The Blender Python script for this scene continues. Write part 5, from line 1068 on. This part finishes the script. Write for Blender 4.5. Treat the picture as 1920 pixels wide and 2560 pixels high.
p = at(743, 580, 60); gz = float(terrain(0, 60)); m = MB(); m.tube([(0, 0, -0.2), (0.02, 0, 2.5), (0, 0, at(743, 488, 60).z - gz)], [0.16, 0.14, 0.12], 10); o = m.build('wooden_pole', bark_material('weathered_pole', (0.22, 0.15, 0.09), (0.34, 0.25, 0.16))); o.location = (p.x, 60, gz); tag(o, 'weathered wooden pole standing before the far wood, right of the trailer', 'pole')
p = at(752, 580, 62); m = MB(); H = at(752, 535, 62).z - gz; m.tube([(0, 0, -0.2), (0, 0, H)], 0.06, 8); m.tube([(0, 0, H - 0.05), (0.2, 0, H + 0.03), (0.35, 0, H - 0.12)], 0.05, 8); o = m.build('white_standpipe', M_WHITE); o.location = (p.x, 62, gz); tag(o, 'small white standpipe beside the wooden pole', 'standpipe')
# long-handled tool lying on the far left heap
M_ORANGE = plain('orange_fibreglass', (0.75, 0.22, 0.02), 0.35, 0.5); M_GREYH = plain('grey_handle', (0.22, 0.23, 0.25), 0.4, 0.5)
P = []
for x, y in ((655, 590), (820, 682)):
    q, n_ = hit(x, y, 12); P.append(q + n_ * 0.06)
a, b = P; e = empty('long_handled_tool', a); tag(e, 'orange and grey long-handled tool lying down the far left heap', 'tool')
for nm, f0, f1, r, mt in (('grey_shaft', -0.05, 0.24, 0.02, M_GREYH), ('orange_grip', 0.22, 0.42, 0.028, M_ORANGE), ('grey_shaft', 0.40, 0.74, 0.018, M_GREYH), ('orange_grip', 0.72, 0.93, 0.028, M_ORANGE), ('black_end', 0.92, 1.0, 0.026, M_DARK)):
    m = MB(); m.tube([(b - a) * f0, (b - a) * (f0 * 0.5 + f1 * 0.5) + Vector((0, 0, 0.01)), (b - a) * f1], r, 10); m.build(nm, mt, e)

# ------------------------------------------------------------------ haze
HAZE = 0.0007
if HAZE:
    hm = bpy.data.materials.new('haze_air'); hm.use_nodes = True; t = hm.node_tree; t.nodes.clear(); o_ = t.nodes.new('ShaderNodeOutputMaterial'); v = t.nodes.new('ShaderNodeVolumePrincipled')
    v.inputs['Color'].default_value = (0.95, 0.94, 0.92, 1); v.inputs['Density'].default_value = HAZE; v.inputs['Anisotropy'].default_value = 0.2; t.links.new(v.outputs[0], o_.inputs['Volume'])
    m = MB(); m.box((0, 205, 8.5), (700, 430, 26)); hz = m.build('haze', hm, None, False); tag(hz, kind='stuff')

» TO DO: Quote each line above in full, word for word.

» WRITTEN ANSWER:
The Blender Python script for this scene continues. Write part 5, from line 1068 on. This part finishes the script. Write for Blender 4.5. Treat the picture as 1920 pixels wide and 2560 pixels high.
p = at(743, 580, 60); gz = float(terrain(0, 60)); m = MB(); m.tube([(0, 0, -0.2), (0.02, 0, 2.5), (0, 0, at(743, 488, 60).z - gz)], [0.16, 0.14, 0.12], 10); o = m.build('wooden_pole', bark_material('weathered_pole', (0.22, 0.15, 0.09), (0.34, 0.25, 0.16))); o.location = (p.x, 60, gz); tag(o, 'weathered wooden pole standing before the far wood, right of the trailer', 'pole')
p = at(752, 580, 62); m = MB(); H = at(752, 535, 62).z - gz; m.tube([(0, 0, -0.2), (0, 0, H)], 0.06, 8); m.tube([(0, 0, H - 0.05), (0.2, 0, H + 0.03), (0.35, 0, H - 0.12)], 0.05, 8); o = m.build('white_standpipe', M_WHITE); o.location = (p.x, 62, gz); tag(o, 'small white standpipe beside the wooden pole', 'standpipe')
# long-handled tool lying on the far left heap
M_ORANGE = plain('orange_fibreglass', (0.75, 0.22, 0.02), 0.35, 0.5); M_GREYH = plain('grey_handle', (0.22, 0.23, 0.25), 0.4, 0.5)
P = []
for x, y in ((655, 590), (820, 682)):
    q, n_ = hit(x, y, 12); P.append(q + n_ * 0.06)
a, b = P; e = empty('long_handled_tool', a); tag(e, 'orange and grey long-handled tool lying down the far left heap', 'tool')
for nm, f0, f1, r, mt in (('grey_shaft', -0.05, 0.24, 0.02, M_GREYH), ('orange_grip', 0.22, 0.42, 0.028, M_ORANGE), ('grey_shaft', 0.40, 0.74, 0.018, M_GREYH), ('orange_grip', 0.72, 0.93, 0.028, M_ORANGE), ('black_end', 0.92, 1.0, 0.026, M_DARK)):
    m = MB(); m.tube([(b - a) * f0, (b - a) * (f0 * 0.5 + f1 * 0.5) + Vector((0, 0, 0.01)), (b - a) * f1], r, 10); m.build(nm, mt, e)

# ------------------------------------------------------------------ haze
HAZE = 0.0007
if HAZE:
    hm = bpy.data.materials.new('haze_air'); hm.use_nodes = True; t = hm.node_tree; t.nodes.clear(); o_ = t.nodes.new('ShaderNodeOutputMaterial'); v = t.nodes.new('ShaderNodeVolumePrincipled')
    v.inputs['Color'].default_value = (0.95, 0.94, 0.92, 1); v.inputs['Density'].default_value = HAZE; v.inputs['Anisotropy'].default_value = 0.2; t.links.new(v.outputs[0], o_.inputs['Volume'])
    m = MB(); m.box((0, 205, 8.5), (700, 430, 26)); hz = m.build('haze', hm, None, False); tag(hz, kind='stuff')